#### [Objective]
Find and return each line containing "rbox".

--------------------------------------------------

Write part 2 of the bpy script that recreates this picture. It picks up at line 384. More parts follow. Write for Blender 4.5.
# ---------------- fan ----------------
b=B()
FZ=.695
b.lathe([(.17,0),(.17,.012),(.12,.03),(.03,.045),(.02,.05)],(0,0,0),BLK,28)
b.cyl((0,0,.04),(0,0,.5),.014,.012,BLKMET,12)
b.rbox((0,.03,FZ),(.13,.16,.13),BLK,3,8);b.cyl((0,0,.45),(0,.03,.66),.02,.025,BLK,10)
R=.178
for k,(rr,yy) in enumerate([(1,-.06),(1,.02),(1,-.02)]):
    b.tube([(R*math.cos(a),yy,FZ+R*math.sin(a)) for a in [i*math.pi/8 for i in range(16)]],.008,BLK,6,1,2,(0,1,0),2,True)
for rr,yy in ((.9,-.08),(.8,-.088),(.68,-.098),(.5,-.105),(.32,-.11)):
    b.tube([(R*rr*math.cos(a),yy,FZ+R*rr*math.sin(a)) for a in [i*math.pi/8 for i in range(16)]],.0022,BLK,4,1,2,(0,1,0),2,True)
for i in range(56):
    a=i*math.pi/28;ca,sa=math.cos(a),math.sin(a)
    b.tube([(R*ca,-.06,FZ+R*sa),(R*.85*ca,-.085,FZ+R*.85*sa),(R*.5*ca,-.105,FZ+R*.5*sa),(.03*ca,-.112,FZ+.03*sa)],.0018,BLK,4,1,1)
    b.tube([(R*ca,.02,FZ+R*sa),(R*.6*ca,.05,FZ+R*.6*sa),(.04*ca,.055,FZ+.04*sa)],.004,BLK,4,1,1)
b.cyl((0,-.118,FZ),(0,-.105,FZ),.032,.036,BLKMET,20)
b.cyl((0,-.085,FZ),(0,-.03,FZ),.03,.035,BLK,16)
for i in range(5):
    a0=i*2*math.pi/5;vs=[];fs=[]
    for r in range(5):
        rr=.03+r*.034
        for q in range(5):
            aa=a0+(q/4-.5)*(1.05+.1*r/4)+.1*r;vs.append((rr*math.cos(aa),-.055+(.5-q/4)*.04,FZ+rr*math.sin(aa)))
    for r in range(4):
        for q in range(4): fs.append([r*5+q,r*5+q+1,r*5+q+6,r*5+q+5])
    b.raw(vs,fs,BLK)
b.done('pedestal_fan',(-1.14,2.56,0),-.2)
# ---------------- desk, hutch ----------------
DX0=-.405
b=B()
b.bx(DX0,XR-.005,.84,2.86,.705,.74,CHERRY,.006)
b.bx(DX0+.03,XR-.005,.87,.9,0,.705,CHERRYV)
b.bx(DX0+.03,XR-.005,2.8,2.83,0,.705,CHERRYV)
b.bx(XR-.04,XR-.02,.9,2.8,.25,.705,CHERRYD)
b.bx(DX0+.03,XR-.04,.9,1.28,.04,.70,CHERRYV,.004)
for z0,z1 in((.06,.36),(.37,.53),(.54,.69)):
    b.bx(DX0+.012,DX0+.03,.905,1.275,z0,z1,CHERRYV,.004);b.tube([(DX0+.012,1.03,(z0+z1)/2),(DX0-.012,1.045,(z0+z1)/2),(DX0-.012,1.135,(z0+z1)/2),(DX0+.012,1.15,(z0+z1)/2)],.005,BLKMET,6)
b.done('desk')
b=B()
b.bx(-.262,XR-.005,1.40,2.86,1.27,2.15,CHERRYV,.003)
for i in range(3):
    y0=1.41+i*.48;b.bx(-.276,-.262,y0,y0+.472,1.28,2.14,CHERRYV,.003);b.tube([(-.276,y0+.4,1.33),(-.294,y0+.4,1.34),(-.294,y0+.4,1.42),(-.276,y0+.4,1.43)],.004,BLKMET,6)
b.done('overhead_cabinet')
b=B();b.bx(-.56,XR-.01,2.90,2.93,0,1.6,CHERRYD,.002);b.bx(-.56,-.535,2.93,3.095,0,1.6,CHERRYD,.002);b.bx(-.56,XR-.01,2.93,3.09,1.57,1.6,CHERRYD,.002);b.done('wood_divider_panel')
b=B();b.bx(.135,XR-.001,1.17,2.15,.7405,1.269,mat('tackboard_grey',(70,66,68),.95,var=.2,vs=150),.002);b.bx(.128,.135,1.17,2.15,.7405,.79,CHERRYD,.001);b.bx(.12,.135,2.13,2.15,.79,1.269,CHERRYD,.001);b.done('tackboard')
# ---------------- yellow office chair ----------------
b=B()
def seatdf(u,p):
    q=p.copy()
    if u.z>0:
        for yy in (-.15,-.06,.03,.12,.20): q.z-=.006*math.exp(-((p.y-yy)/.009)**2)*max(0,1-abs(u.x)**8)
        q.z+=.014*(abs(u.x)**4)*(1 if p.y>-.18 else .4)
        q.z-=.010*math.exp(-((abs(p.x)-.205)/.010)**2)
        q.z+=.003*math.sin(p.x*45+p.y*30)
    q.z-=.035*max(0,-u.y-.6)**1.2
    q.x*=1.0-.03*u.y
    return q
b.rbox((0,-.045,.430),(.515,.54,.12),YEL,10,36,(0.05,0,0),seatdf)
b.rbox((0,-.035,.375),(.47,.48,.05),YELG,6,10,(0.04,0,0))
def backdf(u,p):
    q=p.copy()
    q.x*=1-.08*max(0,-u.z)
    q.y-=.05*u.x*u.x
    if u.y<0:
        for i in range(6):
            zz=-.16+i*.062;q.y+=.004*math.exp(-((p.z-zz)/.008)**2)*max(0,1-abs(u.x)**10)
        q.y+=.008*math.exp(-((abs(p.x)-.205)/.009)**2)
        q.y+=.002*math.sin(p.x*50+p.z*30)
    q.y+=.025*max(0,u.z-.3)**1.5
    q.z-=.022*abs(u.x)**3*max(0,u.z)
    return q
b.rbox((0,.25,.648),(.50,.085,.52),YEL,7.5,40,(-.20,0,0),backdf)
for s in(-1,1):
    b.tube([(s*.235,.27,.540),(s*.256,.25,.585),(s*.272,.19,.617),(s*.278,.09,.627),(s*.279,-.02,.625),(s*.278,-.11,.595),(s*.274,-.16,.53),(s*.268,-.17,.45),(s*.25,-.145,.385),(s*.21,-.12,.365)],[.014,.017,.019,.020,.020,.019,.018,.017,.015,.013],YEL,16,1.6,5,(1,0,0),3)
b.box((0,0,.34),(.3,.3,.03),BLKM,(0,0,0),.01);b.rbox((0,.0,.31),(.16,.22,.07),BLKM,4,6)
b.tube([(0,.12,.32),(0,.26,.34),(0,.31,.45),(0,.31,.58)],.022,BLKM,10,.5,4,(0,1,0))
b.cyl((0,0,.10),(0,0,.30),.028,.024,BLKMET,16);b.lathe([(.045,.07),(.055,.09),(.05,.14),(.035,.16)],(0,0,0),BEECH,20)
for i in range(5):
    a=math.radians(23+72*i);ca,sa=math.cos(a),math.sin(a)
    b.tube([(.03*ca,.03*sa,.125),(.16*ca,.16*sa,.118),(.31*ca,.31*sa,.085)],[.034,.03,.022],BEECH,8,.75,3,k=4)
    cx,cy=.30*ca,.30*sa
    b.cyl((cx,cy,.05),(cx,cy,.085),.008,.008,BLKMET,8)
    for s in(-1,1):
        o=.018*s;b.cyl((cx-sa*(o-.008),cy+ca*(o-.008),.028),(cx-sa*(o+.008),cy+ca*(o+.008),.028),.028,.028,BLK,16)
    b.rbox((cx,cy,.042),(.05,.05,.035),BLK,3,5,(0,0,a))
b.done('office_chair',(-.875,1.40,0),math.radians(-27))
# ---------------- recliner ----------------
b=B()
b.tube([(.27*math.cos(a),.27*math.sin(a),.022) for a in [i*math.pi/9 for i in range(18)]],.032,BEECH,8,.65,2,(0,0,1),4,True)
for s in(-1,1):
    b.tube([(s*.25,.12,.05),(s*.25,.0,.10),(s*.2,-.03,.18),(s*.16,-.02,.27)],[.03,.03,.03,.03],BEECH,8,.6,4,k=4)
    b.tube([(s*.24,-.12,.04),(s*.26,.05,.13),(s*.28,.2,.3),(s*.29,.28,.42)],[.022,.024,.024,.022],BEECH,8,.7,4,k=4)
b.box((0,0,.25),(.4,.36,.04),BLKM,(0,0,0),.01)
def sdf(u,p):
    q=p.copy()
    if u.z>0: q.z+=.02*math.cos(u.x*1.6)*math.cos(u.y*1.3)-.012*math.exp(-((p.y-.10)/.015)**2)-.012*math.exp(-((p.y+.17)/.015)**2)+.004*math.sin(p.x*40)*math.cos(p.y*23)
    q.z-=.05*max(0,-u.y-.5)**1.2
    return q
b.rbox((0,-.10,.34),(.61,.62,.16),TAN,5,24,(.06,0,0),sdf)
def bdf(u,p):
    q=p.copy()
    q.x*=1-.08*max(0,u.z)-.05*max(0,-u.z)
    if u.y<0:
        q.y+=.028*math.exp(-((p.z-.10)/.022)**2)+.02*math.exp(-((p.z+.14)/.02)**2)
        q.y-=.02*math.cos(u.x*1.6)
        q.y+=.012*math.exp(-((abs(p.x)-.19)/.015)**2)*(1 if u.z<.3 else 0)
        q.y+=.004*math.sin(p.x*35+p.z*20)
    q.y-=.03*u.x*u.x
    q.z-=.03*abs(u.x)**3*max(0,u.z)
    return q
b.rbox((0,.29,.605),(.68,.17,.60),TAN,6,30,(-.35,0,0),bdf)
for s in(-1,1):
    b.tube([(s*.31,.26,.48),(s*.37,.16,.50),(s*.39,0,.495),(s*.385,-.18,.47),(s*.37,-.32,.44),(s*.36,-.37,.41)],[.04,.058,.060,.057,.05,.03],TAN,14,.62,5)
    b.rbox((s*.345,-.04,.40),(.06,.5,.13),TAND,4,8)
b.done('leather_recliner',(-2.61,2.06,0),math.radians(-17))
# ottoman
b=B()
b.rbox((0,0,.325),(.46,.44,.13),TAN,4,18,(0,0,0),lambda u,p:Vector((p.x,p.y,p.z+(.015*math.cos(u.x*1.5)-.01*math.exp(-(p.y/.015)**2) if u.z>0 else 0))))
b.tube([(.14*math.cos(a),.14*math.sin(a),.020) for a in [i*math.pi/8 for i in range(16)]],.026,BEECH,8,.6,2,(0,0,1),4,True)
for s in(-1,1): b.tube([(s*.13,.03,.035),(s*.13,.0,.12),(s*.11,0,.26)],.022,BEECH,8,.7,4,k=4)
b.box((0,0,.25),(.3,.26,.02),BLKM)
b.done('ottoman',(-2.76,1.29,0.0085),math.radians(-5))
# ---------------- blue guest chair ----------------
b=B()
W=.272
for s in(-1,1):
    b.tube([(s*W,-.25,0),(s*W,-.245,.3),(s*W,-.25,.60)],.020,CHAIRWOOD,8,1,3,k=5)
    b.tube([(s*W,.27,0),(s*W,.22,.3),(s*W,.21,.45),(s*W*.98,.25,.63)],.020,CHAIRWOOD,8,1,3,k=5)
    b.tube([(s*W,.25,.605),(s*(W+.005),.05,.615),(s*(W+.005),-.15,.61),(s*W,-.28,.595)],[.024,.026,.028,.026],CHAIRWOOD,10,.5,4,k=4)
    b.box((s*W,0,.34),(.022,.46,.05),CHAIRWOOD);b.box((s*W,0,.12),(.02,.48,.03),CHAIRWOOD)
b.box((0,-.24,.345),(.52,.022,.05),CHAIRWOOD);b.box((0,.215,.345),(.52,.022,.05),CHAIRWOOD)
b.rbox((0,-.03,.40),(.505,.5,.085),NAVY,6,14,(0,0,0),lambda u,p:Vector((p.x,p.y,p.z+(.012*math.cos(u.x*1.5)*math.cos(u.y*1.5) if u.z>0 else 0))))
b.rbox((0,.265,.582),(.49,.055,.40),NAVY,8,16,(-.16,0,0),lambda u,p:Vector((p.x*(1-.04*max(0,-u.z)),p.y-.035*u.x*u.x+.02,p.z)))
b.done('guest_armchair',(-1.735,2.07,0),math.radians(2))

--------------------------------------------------

#### [Final result]
b.rbox((0,.03,FZ),(.13,.16,.13),BLK,3,8);b.cyl((0,0,.45),(0,.03,.66),.02,.025,BLK,10)
b.rbox((0,-.045,.430),(.515,.54,.12),YEL,10,36,(0.05,0,0),seatdf)
b.rbox((0,-.035,.375),(.47,.48,.05),YELG,6,10,(0.04,0,0))
b.rbox((0,.25,.648),(.50,.085,.52),YEL,7.5,40,(-.20,0,0),backdf)
b.box((0,0,.34),(.3,.3,.03),BLKM,(0,0,0),.01);b.rbox((0,.0,.31),(.16,.22,.07),BLKM,4,6)
    b.rbox((cx,cy,.042),(.05,.05,.035),BLK,3,5,(0,0,a))
b.rbox((0,-.10,.34),(.61,.62,.16),TAN,5,24,(.06,0,0),sdf)
b.rbox((0,.29,.605),(.68,.17,.60),TAN,6,30,(-.35,0,0),bdf)
    b.rbox((s*.345,-.04,.40),(.06,.5,.13),TAND,4,8)
b.rbox((0,0,.325),(.46,.44,.13),TAN,4,18,(0,0,0),lambda u,p:Vector((p.x,p.y,p.z+(.015*math.cos(u.x*1.5)-.01*math.exp(-(p.y/.015)**2) if u.z>0 else 0))))
b.rbox((0,-.03,.40),(.505,.5,.085),NAVY,6,14,(0,0,0),lambda u,p:Vector((p.x,p.y,p.z+(.012*math.cos(u.x*1.5)*math.cos(u.y*1.5) if u.z>0 else 0))))
b.rbox((0,.265,.582),(.49,.055,.40),NAVY,8,16,(-.16,0,0),lambda u,p:Vector((p.x*(1-.04*max(0,-u.z)),p.y-.035*u.x*u.x+.02,p.z)))